▶ _DATA EXTRACT_:
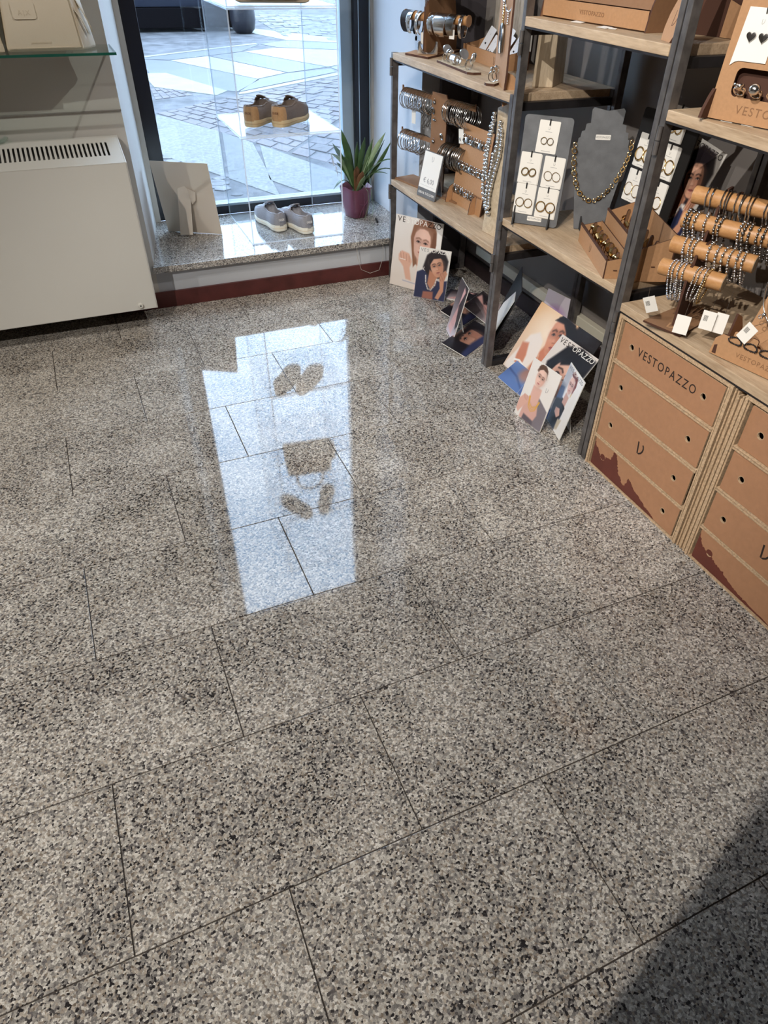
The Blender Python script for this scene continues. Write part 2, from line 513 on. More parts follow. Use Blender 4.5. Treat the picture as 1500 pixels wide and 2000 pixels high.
# front wall left of the window (its side splays towards the glass), low wall under the sill, wall right of it
struct('wall_front', MB().prism([(RX0 - .1, 3.495), (0.268, 3.495), (0.374, 4.12), (0.374, 4.30), (RX0 - .1, 4.30)], RZ1), 'wall_paint', 'pale painted wall beside the shop window')
struct('wall_window', MB().box(0.268, 1.672, 3.495, 4.30, -0.06, 0.180), 'wall_white', 'low white wall under the window sill')
struct('wall_corner', MB().box(1.672, 2.08, 3.495, 4.30, 0, RZ1), 'wall_white', 'white wall between the window and the corner')
struct('wall_lintel', MB().box(0.268, 1.672, 4.10, 4.30, 3.30, RZ1 + .1), 'wall_white', 'white lintel above the window')
struct('wall_right', MB().box(1.98, 2.08, RY0 - .1, 3.495, 0, RZ1), 'wall_grey', 'grey wall behind the display shelves')
struct('wall_left', MB().box(RX0 - .1, RX0, RY0 - .1, 3.495, 0, RZ1), 'wall_dim')
struct('wall_back', MB().box(RX0, RX1, RY0 - .1, RY0, 0, RZ1), 'wall_dim')
struct('ceiling', MB().box(RX0 - .1, 2.08, RY0 - .1, 4.30, RZ1, RZ1 + .1), 'ceiling_white')
struct('trim_1', MB().box(1.768, 1.98, 3.47, 3.495, 0, RZ1), 'panel_dark', 'dark grey panel in the wall corner')
struct('trim_2', MB().box(RX0, 0.268, 3.488, 3.495, 0.872, 0.876), 'wall_grey', 'thin seam across the wall')
struct('baseboard_front', MB().box(0.0, 1.768, 3.480, 3.495, 0, 0.078), 'red_wood', 'dark red wooden baseboard under the window', bevel=.002)
struct('baseboard_right', MB().box(1.965, 1.98, 0.3, 3.47, 0, 0.085), 'black_base', 'dark baseboard behind the shelves', bevel=.002)
struct('trim_3', MB().box(1.945, 1.98, 0.3, 3.30, 0.125, 0.172), 'cream_channel', 'cream cable channel along the wall above the baseboard', bevel=.004)

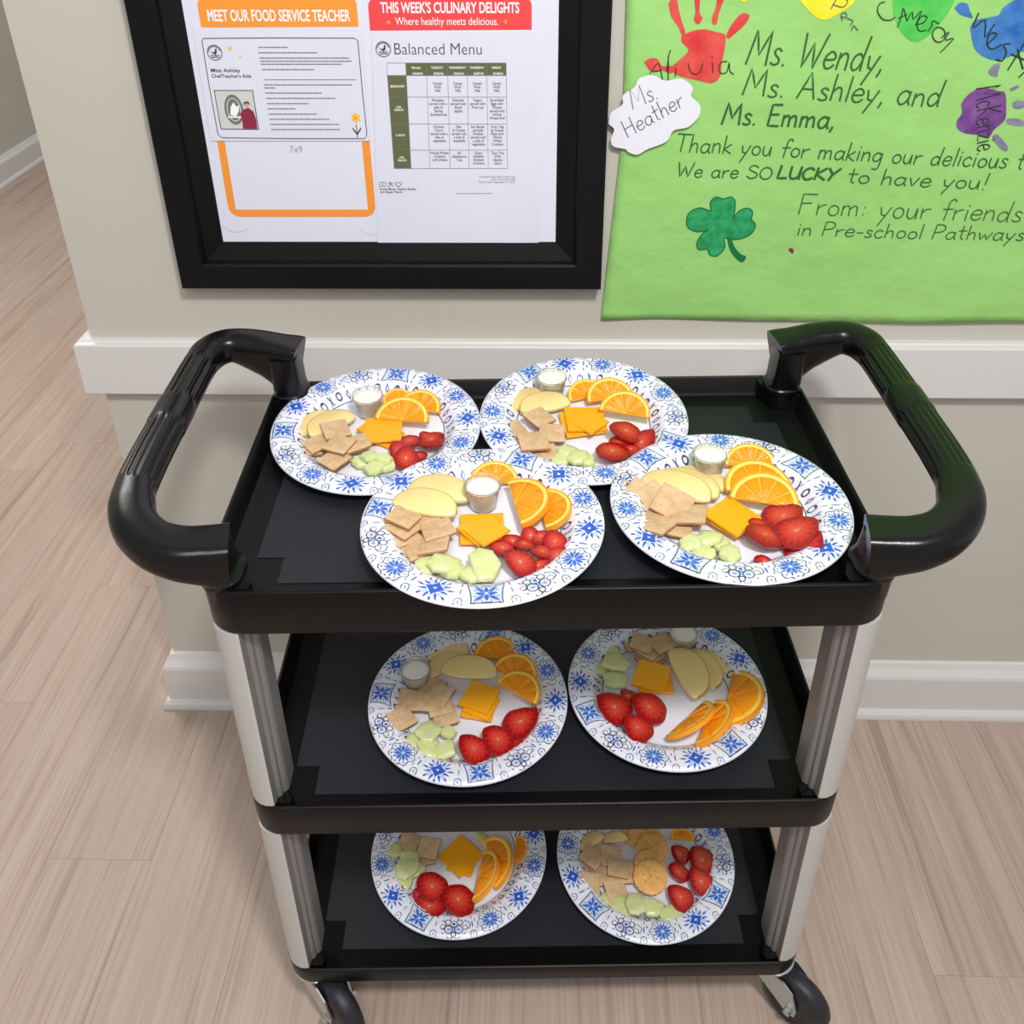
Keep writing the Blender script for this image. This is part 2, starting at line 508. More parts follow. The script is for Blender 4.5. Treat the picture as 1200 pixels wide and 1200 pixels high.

▶ _TASK PROMPT_:
The records above need to be given again exactly. Omit the pictures.

▶ _CORRECT RESULT_:
The Blender Python script for this scene continues. Write part 2, from line 513 on. More parts follow. Use Blender 4.5. Treat the picture as 1500 pixels wide and 2000 pixels high.
# front wall left of the window (its side splays towards the glass), low wall under the sill, wall right of it
struct('wall_front', MB().prism([(RX0 - .1, 3.495), (0.268, 3.495), (0.374, 4.12), (0.374, 4.30), (RX0 - .1, 4.30)], RZ1), 'wall_paint', 'pale painted wall beside the shop window')
struct('wall_window', MB().box(0.268, 1.672, 3.495, 4.30, -0.06, 0.180), 'wall_white', 'low white wall under the window sill')
struct('wall_corner', MB().box(1.672, 2.08, 3.495, 4.30, 0, RZ1), 'wall_white', 'white wall between the window and the corner')
struct('wall_lintel', MB().box(0.268, 1.672, 4.10, 4.30, 3.30, RZ1 + .1), 'wall_white', 'white lintel above the window')
struct('wall_right', MB().box(1.98, 2.08, RY0 - .1, 3.495, 0, RZ1), 'wall_grey', 'grey wall behind the display shelves')
struct('wall_left', MB().box(RX0 - .1, RX0, RY0 - .1, 3.495, 0, RZ1), 'wall_dim')
struct('wall_back', MB().box(RX0, RX1, RY0 - .1, RY0, 0, RZ1), 'wall_dim')
struct('ceiling', MB().box(RX0 - .1, 2.08, RY0 - .1, 4.30, RZ1, RZ1 + .1), 'ceiling_white')
struct('trim_1', MB().box(1.768, 1.98, 3.47, 3.495, 0, RZ1), 'panel_dark', 'dark grey panel in the wall corner')
struct('trim_2', MB().box(RX0, 0.268, 3.488, 3.495, 0.872, 0.876), 'wall_grey', 'thin seam across the wall')
struct('baseboard_front', MB().box(0.0, 1.768, 3.480, 3.495, 0, 0.078), 'red_wood', 'dark red wooden baseboard under the window', bevel=.002)
struct('baseboard_right', MB().box(1.965, 1.98, 0.3, 3.47, 0, 0.085), 'black_base', 'dark baseboard behind the shelves', bevel=.002)
struct('trim_3', MB().box(1.945, 1.98, 0.3, 3.30, 0.125, 0.172), 'cream_channel', 'cream cable channel along the wall above the baseboard', bevel=.004)

Keep writing the Blender script for this image. This is part 2, starting at line 508. More parts follow. The script is for Blender 4.5. Treat the picture as 1200 pixels wide and 1200 pixels high.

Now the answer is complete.